Extract the lines of the material below, beginning with the first and ending with the line that holds "12), M_WHITE, hk, smooth=True)". Skip every picture.

§ Data extract
------------------------------------

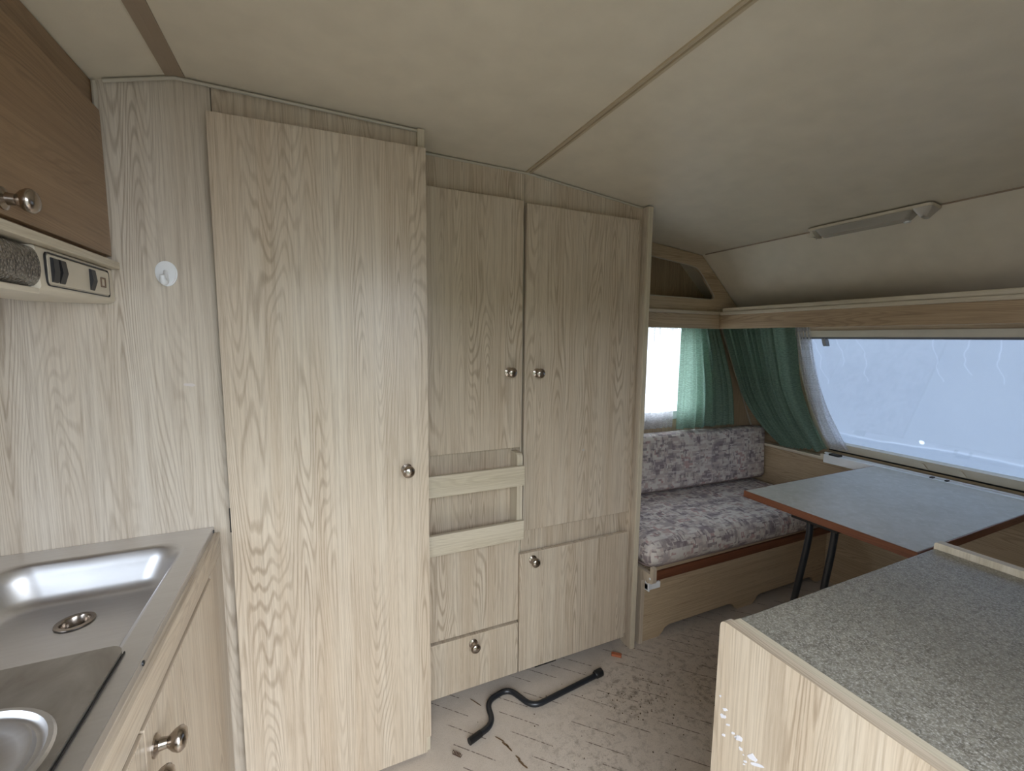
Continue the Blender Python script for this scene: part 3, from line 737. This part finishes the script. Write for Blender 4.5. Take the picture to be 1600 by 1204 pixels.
# ------------------------------------------------------------------ white stick-on hook
hk = thing('wall_hook', 'white oval stick-on plastic hook on the wall above the sink', 'hook', (-.307, 1.235, 1.39))
ov = [(-.307+.0205*math.cos(2*math.pi*q/32)*(1+.08*math.sin(2*math.pi*q/32)), 1.418+.028*math.sin(2*math.pi*q/32)) for q in range(32)]
hb = bmesh.new(); add_plate(hb, ov, 'y', 1.2295, 1.2348)
bmesh.ops.bevel(hb, geom=[e for e in hb.edges if abs(e.verts[0].co.y-1.2295) < 1e-4 and abs(e.verts[1].co.y-1.2295) < 1e-4 and len(e.link_faces) == 2 and abs(e.calc_face_angle(0)) > 1], offset=.0025, segments=2, affect='EDGES')
obj('base', hb, M_WHITE, hk, smooth=True)
hpth = smooth_path([(-.307, 1.231, 1.424), (-.307, 1.224, 1.408), (-.307, 1.215, 1.397), (-.307, 1.205, 1.402), (-.307, 1.202, 1.412)], .01, 5)
obj('peg', tube(hpth, [.0045+.0035*math.sin(math.pi*i/(len(hpth)-1)) for i in range(len(hpth))], 12), M_WHITE, hk, smooth=True)

# ------------------------------------------------------------------ sofa bench and its cushions
sf = thing('sofa_bench', 'low wood-grain sofa bench with a scalloped plinth along the side wall', 'bench', (1.83, 1.6, 0))
sx0, sx1 = 1.200, 2.466
pe = rpoly([(1.337, 0), (YF-.006, 0), (YF-.006, .3355), (1.2905, .3355), (1.2895, .368), (1.272, .368), (1.272, .302), (1.305, .292), (1.318, .300), (1.337, .288), (1.337, .27)], [0, 0, 0, 0, 0, .010, .01, .0, .012, .006, .0])
pe = [(y, z) for y, z in pe]
ep = obj('end_panel', plate(pe, 'x', sx0, sx0+.019), W_PALE, sf)
obj('screw_cap', lathe([(.005, 0), (.005, .001), (.003, .002)], (sx0, 1.288, .318), (-1, 0, 0), 14), M_WHITE, ep, smooth=True)
def arch(a, b, h=.040, s=.055):
    return [(a, 0), (a+s*.35, h*.35), (a+s*.6, h*.8), (a+s, h), (b-s, h), (b-s*.6, h*.8), (b-s*.35, h*.35), (b, 0)]
fo = [(sx0+.0195, 0)] + arch(1.315, 1.80) + arch(1.905, 2.40) + [(sx1, 0), (sx1, .295), (sx0+.0195, .285)]
obj('front_board', plate(fo, 'y', 1.343, 1.358), W_DIM, sf, grain='x')
obj('red_ledge', bx(sx0+.021, sx1, 1.326, 1.343, .272, .312, .003), W_RED, sf, grain='x')
obj('rail', bx(sx0+.021, sx1, 1.332, 1.352, .314, .332, .002), W_DIM, sf, grain='x')
obj('seat_board', bx(sx0+.0195, sx1, 1.353, YF-.006, .322, .334, .001), W_DIM, sf, grain='x')
lb = bmesh.new(); add_box(lb, sx0+.0205, 1.288, 1.320, 1.342, .244, .271, .002); add_box(lb, sx0+.0205, 1.228, 1.316, 1.342, .240, .290, .002)
pbk = obj('plastic_bracket', lb, M_WHITE, sf); pbk['label'] = 'white plastic bracket'
# seat cushion: thick front roll, slightly crowned
bm = cushion_bm(sx0+.004, sx1-.01, 1.292, 1.842, .338, .462, .05)
bmesh.ops.subdivide_edges(bm, edges=[e for e in bm.edges if e.calc_length() > .2], cuts=14, use_grid_fill=True)
for v in bm.verts:
    c = v.co
    if c.z > .40: c.z += .010*math.sin(min(1, (c.y-1.292)/.3)*1.57)*(.6+.4*mnoise.noise((c.x*3, c.y*3, 1))) - .006 + .005*mnoise.noise((c.x*6, c.y*6, 2))
    if c.y < 1.34: c.y += .006*mnoise.noise((c.x*5, 0, 3))
    c.z -= .022*max(0, (c.x-1.5))/.95*(1 if c.z < .42 else .6) - .0
    c.z = max(c.z, .3365)
sc = obj('seat_cushion', bm, M_FAB, grain='x', smooth=True); tag(sc, 'flat patterned seat cushion lying on the sofa bench', 'cushion')
pth = smooth_path([(sx0+.008, 1.80, .352), (sx0+.008, 1.31, .352), (sx1-.02, 1.300, .3435), (sx1-.02, 1.80, .3435)], .06, 8)
obj('piping', tube(pth, .0045, 8), plain('grey_mauve_piping', (134, 118, 114), .8), sc, smooth=True)
bm = cushion_bm(sx0+.004, 2.452, 1.722, 1.805, .470, .782, .026)
bmesh.ops.subdivide_edges(bm, edges=[e for e in bm.edges if e.calc_length() > .15], cuts=12, use_grid_fill=True)
for v in bm.verts:
    c = v.co; lean = (c.z-.47)/.31*.018
    c.y += lean + .032*(1.9-c.x)/.6*.8 + (.004*mnoise.noise((c.x*5, c.z*5, 7)) if c.y < 1.75 else 0)
    c.y = min(c.y, 1.842)
    if c.z > .7: c.z += .006*mnoise.noise((c.x*4, 0, 9)) - .008*(c.x-1.5)
bc = obj('back_cushion', bm, M_FAB, grain='x', smooth=True); tag(bc, 'upright patterned back cushion under the side window', 'cushion')
pth = [(x, 1.735+.043*(1.9-x), .4725) for x in [sx0+.03+i*.1 for i in range(13)]]
obj('piping', tube([(min(x, 2.43), y, z) for x, y, z in pth], .004, 8), plain('mauve_piping', (130, 114, 110), .8), bc, smooth=True)

# ------------------------------------------------------------------ table
tb = thing('dining_table', 'grey-green topped table with red-brown edges before the front window', 'table', (1.95, .86, 0))
tx0, tx1, ty0, ty1, tz = 1.510, 2.398, .588, 1.132, .700
obj('tabletop', bx(tx0+.004, tx1, ty0+.004, ty1-.004, tz-.026, tz, .0015), M_TABLE, tb)
obj('edge_band', bx(tx0, tx0+.004, ty0, ty1, tz-.026, tz-.0005, .001), W_RED, tb, grain='y')
obj('edge_band', bx(tx0+.004, tx1, ty0, ty0+.004, tz-.026, tz-.0005, .001), W_RED, tb, grain='x')
obj('edge_band', bx(tx0+.004, tx1, ty1-.004, ty1, tz-.026, tz-.0005, .001), W_RED, tb, grain='x')
obj('leg_bracket', bx(1.545, 1.645, .81, .965, tz-.05, tz-.026, .003), M_BLACK, tb)
obj('leg', tube(smooth_path([(1.575, .915, .65), (1.576, .914, .585), (1.583, .952, .338), (1.59, .995, .006)], .12, 8), .011, 12), M_BLKSTEEL, tb, smooth=True)
obj('leg', tube(smooth_path([(1.592, .842, .65), (1.592, .846, .57), (1.588, .862, .40), (1.60, .885, .006)], .12, 8), .011, 12), M_BLKSTEEL, tb, smooth=True)

# ------------------------------------------------------------------ sideboard
sd = thing('sideboard', 'low sideboard with a speckled grey worktop, nearest on the right', 'sideboard', (.97, .17, 0))
obj('end_panel', plate(rpoly([(YN+.012, 0), (.484, 0), (.484, .8115), (YN+.012, .8115)], [0, 0, .014, 0]), 'x', .610, .628), W_PALE, sd)
obj('edge_strip', bx(.6285, .645, YN+.012, .474, .7935, .8105, .002), W_TRIM, sd, grain='y')
obj('worktop', bx(.6455, 1.295, YN+.012, .476, .782, .8065, .002), M_WORK, sd)
obj('end_board', plate(rpoly([(YN+.012, .0), (.478, .0), (.478, .821), (YN+.012, .821)], [0, 0, .006, 0]), 'x', 1.2965, 1.318), W_TRIM, sd)
obj('front_panel', bx(.6285, 1.296, .452, .468, .05, .781, .001), W_PALE, sd)
obj('plinth', bx(.6285, 1.296, .42, .435, 0, .05, .001), W_DARK, sd, grain='x')
# places where the print has flaked off the end panel
fk = bmesh.new(); rs = random.Random(3)
def flake(y, z, ly, lz, ang=-35):
    n = 9; c, s = math.cos(R(ang)), math.sin(R(ang)); P = []
    for q in range(n):
        a = 2*math.pi*q/n; r = rs.uniform(.55, 1.15); u, v = ly*r*math.cos(a), lz*r*math.sin(a)
        P.append((y+u*c-v*s, z+u*s+v*c))
    add_plate(fk, P, 'x', .6094, .6099)
for a in ((.474, .676, .003, .002), (.463, .660, .006, .0025), (.466, .645, .007, .0045), (.456, .638, .005, .0015), (.463, .613, .004, .003), (.446, .632, .004, .002),
          (.435, .632, .008, .0045), (.441, .629, .003, .002), (.430, .618, .0045, .003), (.425, .612, .002, .001), (.411, .622, .010, .006), (.402, .617, .014, .003), (.392, .608, .012, .0018),
          (.421, .604, .004, .002), (.423, .597, .004, .001), (.407, .598, .004, .0015), (.417, .586, .006, .002), (.40, .58, .008, .002), (.385, .598, .01, .0015)):
    y, z, ly, lz = a; flake(y, z, ly, lz)
fo_ = obj('bare_patches', fk, plain('bare_white_backing', (226, 226, 234), .7), sd); fo_['kind'] = 'stuff'; fo_['label'] = 'white flaked patches on the end panel'

# ------------------------------------------------------------------ things on the floor
wh = thing('winding_handle', 'black cranked steel winding handle lying on the vinyl floor', 'handle', (.66, 1.24, 0))
hpts = smooth_path([(.398, 1.186, .011), (.492, 1.215, .011), (.499, 1.307, .011), (.595, 1.330, .011), (.640, 1.222, .011), (.925, 1.254, .011)], .04, 8)
obj('rod', tube(hpts, .0095, 12), M_BLKSTEEL, wh, smooth=True)
dv = (Vector((.925, 1.254, .014))-Vector((.640, 1.222, .014))).normalized()
obj('socket', lathe([(.011, 0), (.0145, .006), (.0145, .034), (.0115, .036), (.009, .03), (.009, .02)], Vector((.918, 1.2535, .0148)), dv, 18), M_BLACK, wh, smooth=True)
obj('grip', tube([hpts[0]-Vector((.002, .0007, 0)), hpts[0]+(hpts[1]-hpts[0])*.75], .0108, 12), M_BLACK, wh, smooth=True)
cb = bmesh.new(); add_plate(cb, rpoly([(1.050, 1.326), (1.080, 1.300), (1.090, 1.310), (1.060, 1.337)], .003), 'z', .0005, .010)
tag(obj('clay_chip', cb, M_BRICK), 'small red-brown chip lying near the wardrobe foot', 'chip')
sp = []
a = Vector((.340, 1.178, .0062)); b = Vector((.360, 1.156, .0062)); d = (b-a).normalized(); u = Vector((-d.y, d.x, 0))
for i in range(6*14+1):
    q = i/14*2*math.pi; sp.append(a+(b-a)*(i/84)+u*.0048*math.cos(q)+Vector((0, 0, .0048*math.sin(q))))
tag(obj('coil_spring', tube(sp, .0011, 6), M_RUST, smooth=True), 'tiny rusty coil spring on the floor by the tall cupboard', 'spring')
# splinters
sb = bmesh.new(); rs = random.Random(8)
for (x, y, l, wd, an) in ((.492, 1.165, .035, .003, -55), (.502, 1.140, .03, .006, -62), (.507, 1.125, .03, .004, -70), (.520, 1.085, .02, .004, -65), (.522, 1.068, .028, .006, -72), (.528, 1.052, .02, .004, -60), (.468, 1.33, .05, .0025, -60)):
    c, s = math.cos(R(an)), math.sin(R(an))
    P = [(x+u*c-v*s, y+u*s+v*c) for u, v in ((-l/2, -.001), (-l/4, -wd/2), (l/3, -wd/2), (l/2, 0), (l/4, wd/2), (-l/3, wd/3))]
    add_plate(sb, P, 'z', .0003, .0022)
o = obj('wood_splinters', sb, plain('dark_splinter', (110, 86, 60), .8)); o['kind'] = 'stuff'; tag(o, 'loose dark wood splinters in front of the winding handle', 'debris')
cr = bmesh.new(); rs = random.Random(21)
for i in range(130):
    if i < 60: x, y = rs.gauss(1.02, .09), rs.gauss(1.12, .06)
    elif i < 90: x, y = rs.gauss(1.3, .18), rs.gauss(1.05, .15)
    else: x, y = rs.uniform(.4, 1.5), rs.uniform(.85, 1.30)
    if y > 1.31 or y < .5 or (x < .27 and y > 1.19): continue
    r = rs.uniform(.001, .0026); k = 5; P = [(x+r*rs.uniform(.6, 1.2)*math.cos(2*math.pi*q/k), y+r*rs.uniform(.6, 1.2)*math.sin(2*math.pi*q/k)) for q in range(k)]
    add_plate(cr, P, 'z', .0002, rs.uniform(.001, .0025))
o = obj('dirt_crumbs', cr, plain('dark_soil', (96, 80, 62), .9)); o['kind'] = 'stuff'; tag(o, 'scattered dark dirt crumbs on the beige floor', 'dirt')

------------------------------------

§ Finished exercise
Continue the Blender Python script for this scene: part 3, from line 737. This part finishes the script. Write for Blender 4.5. Take the picture to be 1600 by 1204 pixels.
# ------------------------------------------------------------------ white stick-on hook
hk = thing('wall_hook', 'white oval stick-on plastic hook on the wall above the sink', 'hook', (-.307, 1.235, 1.39))
ov = [(-.307+.0205*math.cos(2*math.pi*q/32)*(1+.08*math.sin(2*math.pi*q/32)), 1.418+.028*math.sin(2*math.pi*q/32)) for q in range(32)]
hb = bmesh.new(); add_plate(hb, ov, 'y', 1.2295, 1.2348)
bmesh.ops.bevel(hb, geom=[e for e in hb.edges if abs(e.verts[0].co.y-1.2295) < 1e-4 and abs(e.verts[1].co.y-1.2295) < 1e-4 and len(e.link_faces) == 2 and abs(e.calc_face_angle(0)) > 1], offset=.0025, segments=2, affect='EDGES')
obj('base', hb, M_WHITE, hk, smooth=True)
hpth = smooth_path([(-.307, 1.231, 1.424), (-.307, 1.224, 1.408), (-.307, 1.215, 1.397), (-.307, 1.205, 1.402), (-.307, 1.202, 1.412)], .01, 5)
obj('peg', tube(hpth, [.0045+.0035*math.sin(math.pi*i/(len(hpth)-1)) for i in range(len(hpth))], 12), M_WHITE, hk, smooth=True)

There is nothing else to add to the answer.